En febrero, el arquitecto de melena incorregible se plantó en Jaureguiberry con 23 técnicos de la academia Earthship. En total, la construcción estuvo a cargo de 140 voluntarios, hombres y mujeres, de Uruguay y otros 30 países, que combinaron clases teóricas con el trabajo físico. Mientras una mitad estaba en la obra, la otra estudiaba el método de construcción de Earthship en un local contiguo a la escuela. Los vecinos colaboraron en la búsqueda de alojamiento para los voluntarios, además de participar desde 2014 en talleres sobre medioambiente. “Cambiar la conciencia global de cualquier tema, sea bioconstrucción u otra cosa, lleva tiempo. Duele deshacer patrones y ahí veo el valor de Earthship: te hace parar y hacerte preguntas”, comenta Laryssa Toroshenko, de 29 años, voluntaria que llegó desde Canadá y es fiel seguidora del proyecto desde 2013.
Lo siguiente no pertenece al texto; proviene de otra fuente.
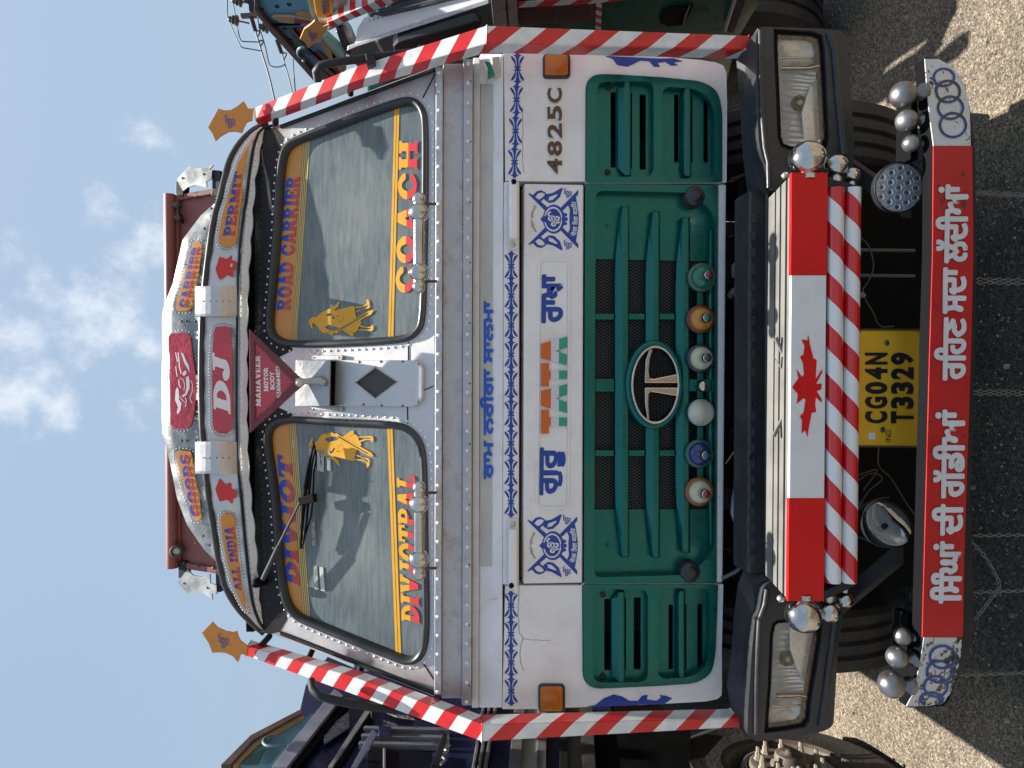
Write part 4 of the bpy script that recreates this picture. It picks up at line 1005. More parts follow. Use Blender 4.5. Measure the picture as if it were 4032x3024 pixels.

Cerca de Toroshenko, solícita y atenta a todo lo que pasaba en el pueblo estuvo Sandra Coppes, que lleva 46 de sus 50 años viviendo en Jaureguiberry y tiene tres nietas que asisten a la nueva escuela.  “Hace muchos años que soñaba con tener una escuela acá. Por eso hice propio este proyecto. Ahora hay que cuidarla y mantenerla”, dice. Desde muy joven, Coppes ha trabajado como empleada de hogar, con los altibajos que ello supone en un balneario. Ahora sus planes cambiaron, decidió construir un pequeño quiosco con botellas de plástico, arena, latas, madera y algunos envases de vidrio. Experiencia no le falta. Y según ella misma explica, Jaureguiberry no anda sobrado de tiendas de bebidas y alimentos. Así que, probablemente, el nuevo emprendimiento de Sandra siga la buena estela que ha dejado la escuela.